Quelle est votre proposition ?
Il y a 17 institutions culturelles sur le Mont des Arts, dans un tissu urbain extraordinairement complexe. Notre proposition vise à concevoir une structure très stricte au centre de la parcelle avec des façades moulant les contraintes extérieures de ce site. Elle capitalise sur une seule entrée et sortie. Il a également fallu prendre en considération les angles de vue autorisés vers le Palais Royal, c’est à partir de là que nous avons sculpté une nouvelle façade en partie supérieure, transparente. Les accès possibles pour la construction étant extrêmement réduits, il a fallu en tenir compte dans une proposition structurelle légère et lisible, qui puisse inclure une grande évolutivité.
Quelle est la place du visiteurs dans l’espace proposé ?
Les visiteurs auront une compréhension immédiate et complète de l’espace et des enjeux architecturaux. La proposition cherche également à résoudre des questions liées aux opérateurs limitrophes comme Bozar, le Coudenberg et le BIP (Maison de la Région) par la création de communications verticales et d’accès permettant des synergies avec ces différentes institutions. C’est ce qu’on pourrait appeler de l’empathie spatiale. La salle des guichets du BIP sera ainsi en connexion avec le nouveau Musée. Les opérateurs pourront dès lors travailler ensemble, ce qui constitue aussi un apport.

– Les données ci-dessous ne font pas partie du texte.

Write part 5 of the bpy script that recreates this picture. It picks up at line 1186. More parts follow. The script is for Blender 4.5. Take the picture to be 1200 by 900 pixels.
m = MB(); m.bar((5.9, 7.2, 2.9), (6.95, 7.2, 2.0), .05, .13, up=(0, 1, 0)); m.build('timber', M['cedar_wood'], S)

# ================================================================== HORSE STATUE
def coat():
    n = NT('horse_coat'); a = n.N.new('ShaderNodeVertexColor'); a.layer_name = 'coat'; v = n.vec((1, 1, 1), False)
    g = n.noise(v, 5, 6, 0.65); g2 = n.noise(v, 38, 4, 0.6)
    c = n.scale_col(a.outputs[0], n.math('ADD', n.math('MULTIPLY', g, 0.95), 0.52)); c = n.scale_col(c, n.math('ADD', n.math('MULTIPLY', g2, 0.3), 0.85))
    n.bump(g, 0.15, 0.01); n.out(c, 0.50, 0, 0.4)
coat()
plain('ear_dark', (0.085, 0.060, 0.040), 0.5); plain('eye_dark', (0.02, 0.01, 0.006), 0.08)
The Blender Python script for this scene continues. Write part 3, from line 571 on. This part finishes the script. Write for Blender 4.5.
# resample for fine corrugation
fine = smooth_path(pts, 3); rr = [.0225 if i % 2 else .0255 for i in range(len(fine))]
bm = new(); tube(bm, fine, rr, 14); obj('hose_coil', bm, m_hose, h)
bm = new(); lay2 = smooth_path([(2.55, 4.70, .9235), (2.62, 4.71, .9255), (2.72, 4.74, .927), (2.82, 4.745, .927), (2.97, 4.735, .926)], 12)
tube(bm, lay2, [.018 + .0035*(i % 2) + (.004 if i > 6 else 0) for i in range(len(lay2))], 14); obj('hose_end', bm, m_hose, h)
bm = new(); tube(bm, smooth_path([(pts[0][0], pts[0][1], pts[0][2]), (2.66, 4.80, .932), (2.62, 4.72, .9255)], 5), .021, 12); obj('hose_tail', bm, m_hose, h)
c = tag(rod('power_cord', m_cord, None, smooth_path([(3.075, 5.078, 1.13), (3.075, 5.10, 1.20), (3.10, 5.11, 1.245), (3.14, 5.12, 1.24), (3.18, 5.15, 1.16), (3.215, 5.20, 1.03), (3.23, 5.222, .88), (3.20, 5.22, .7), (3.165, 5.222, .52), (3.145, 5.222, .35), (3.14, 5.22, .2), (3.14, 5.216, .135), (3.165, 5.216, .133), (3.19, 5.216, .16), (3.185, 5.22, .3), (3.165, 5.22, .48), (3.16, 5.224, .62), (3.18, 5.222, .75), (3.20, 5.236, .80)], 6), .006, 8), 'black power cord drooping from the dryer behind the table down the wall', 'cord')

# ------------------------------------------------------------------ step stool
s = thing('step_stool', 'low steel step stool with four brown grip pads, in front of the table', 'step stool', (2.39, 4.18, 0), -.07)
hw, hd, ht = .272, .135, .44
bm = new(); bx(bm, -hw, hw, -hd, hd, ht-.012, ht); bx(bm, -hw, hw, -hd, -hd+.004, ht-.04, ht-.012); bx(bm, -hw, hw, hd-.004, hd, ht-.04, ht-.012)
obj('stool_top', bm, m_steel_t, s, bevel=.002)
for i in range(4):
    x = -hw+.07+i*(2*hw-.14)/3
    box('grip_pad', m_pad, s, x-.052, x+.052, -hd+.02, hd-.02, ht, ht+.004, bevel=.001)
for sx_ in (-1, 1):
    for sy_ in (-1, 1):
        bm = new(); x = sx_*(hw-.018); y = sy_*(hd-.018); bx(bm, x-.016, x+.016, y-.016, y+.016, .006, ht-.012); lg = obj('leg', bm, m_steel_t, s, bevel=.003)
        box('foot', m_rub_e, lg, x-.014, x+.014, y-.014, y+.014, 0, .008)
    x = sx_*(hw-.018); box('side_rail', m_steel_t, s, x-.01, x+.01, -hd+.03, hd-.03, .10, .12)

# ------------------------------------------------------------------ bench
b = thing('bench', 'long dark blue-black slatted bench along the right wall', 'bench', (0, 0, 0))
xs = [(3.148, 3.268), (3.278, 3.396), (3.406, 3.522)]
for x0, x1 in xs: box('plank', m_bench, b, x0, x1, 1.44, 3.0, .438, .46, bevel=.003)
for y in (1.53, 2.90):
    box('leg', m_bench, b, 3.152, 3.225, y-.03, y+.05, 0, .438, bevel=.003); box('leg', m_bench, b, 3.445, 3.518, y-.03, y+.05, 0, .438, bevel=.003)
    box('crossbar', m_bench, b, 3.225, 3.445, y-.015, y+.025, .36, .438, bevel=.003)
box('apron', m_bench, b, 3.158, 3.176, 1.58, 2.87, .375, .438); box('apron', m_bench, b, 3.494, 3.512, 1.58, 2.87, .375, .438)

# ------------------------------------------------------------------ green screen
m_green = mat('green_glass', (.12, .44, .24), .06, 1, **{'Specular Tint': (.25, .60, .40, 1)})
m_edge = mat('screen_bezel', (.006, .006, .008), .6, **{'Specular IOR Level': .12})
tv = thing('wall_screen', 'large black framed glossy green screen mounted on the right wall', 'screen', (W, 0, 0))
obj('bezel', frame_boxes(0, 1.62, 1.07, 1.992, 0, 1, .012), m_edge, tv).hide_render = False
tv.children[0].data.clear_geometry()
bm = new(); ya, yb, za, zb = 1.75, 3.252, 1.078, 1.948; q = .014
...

L’essentiel des plateaux sera utilisé pour les salles d’exposition. Il y aura également un espace restauration et un bookshop. Un ticket commun est à l’étude pour le BIP et le Musée du Chat. La terrasse constituera également un élément exceptionnel du projet, c’est la seule terrasse qui développe une telle vue. Une des préoccupations essentielles pour nous est que le visiteur puisse s’approprier le lieu sur le mode de la curiosité et du plaisir.